6.             Kann und wird der Bund Maßnahmen setzen, die gewährleisten, dass die Tiroler Ortsgemeinden die entzogenen Vermögenswerte nicht verbrauchen dürfen, bis die Frage der Entschädigungszahlungen durch den Europäischen Gerichtshof für Menschenrechte geklärt ist?
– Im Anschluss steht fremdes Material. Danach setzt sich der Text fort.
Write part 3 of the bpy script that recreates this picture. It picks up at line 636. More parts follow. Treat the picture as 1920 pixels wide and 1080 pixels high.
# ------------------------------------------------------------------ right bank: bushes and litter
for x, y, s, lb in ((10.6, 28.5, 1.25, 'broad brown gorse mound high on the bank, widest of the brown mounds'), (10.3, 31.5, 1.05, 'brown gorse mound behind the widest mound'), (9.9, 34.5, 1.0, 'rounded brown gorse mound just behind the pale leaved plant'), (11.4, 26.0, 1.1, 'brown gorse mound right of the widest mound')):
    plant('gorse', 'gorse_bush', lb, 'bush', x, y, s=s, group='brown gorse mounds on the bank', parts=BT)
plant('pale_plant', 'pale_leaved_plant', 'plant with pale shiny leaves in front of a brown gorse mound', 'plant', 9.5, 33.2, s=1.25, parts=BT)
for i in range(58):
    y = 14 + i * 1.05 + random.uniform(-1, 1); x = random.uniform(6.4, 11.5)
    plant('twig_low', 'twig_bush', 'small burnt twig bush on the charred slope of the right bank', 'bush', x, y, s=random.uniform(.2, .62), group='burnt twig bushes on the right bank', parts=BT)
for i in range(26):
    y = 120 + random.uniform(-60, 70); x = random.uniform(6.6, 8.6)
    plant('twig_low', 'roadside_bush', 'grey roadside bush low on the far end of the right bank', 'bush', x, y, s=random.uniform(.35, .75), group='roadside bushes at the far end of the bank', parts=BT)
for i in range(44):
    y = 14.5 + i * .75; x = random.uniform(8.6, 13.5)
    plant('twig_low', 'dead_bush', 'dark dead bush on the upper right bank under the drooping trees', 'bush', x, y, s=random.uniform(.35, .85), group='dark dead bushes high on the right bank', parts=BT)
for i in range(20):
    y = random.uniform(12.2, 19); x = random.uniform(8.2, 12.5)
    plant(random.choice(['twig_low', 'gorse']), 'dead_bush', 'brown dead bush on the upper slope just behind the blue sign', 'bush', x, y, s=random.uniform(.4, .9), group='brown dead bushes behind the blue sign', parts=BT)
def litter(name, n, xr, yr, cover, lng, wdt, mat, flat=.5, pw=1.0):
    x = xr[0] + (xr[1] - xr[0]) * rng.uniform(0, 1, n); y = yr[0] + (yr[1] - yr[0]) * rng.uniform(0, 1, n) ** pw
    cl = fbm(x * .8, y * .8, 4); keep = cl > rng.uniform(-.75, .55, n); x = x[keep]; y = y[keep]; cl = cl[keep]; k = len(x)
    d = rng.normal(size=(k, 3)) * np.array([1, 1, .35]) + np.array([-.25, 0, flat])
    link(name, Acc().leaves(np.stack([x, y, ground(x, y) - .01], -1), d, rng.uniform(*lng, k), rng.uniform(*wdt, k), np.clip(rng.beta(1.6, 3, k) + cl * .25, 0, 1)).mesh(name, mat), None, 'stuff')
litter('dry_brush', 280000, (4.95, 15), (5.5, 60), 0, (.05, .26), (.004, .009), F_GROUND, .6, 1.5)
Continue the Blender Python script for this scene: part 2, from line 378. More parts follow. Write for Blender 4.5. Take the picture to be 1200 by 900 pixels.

Wenn nein, warum nicht?

7.             In welchen anderen Ländern bestehen auch Agrargemeinschaften und drohen damit potentiell gleichartige Entschädigungsansprüche?

8.             Wie hoch ist das geschätzte finanzielle Gesamtrisiko, wenn bei allen Agrargemeinschaften Österreichs der Substanzwert von den Ländern den Ortsgemeinden zugeschanzt wird und entsprechende Entschädigungsansprüche der enteigneten Anteilsberechtigten entstehen?


 

9.             Welche Maßnahmen werden Sie setzen, damit nicht andere Länder dem Tiroler Beispiel folgen und eine Bereicherung ihrer Ortsgemeinden durch Enteignung von Agrargemeinschaftsmitgliedern auf Risiko und Kosten des Bundes bewerk­stelligen?

10.        Werden Sie sich dafür einsetzen, dass z.B. durch eine Änderung des Flurverfassungs-Grundsatzgesetzes 1951 die drohenden unbegründeten Eigen­tumsverschiebungen zugunsten der Ortsgemeinden und zulasten der eigentlich berechtigten Anteilsberechtigten überhaupt hintangehalten werden? Wenn nein, warum nicht?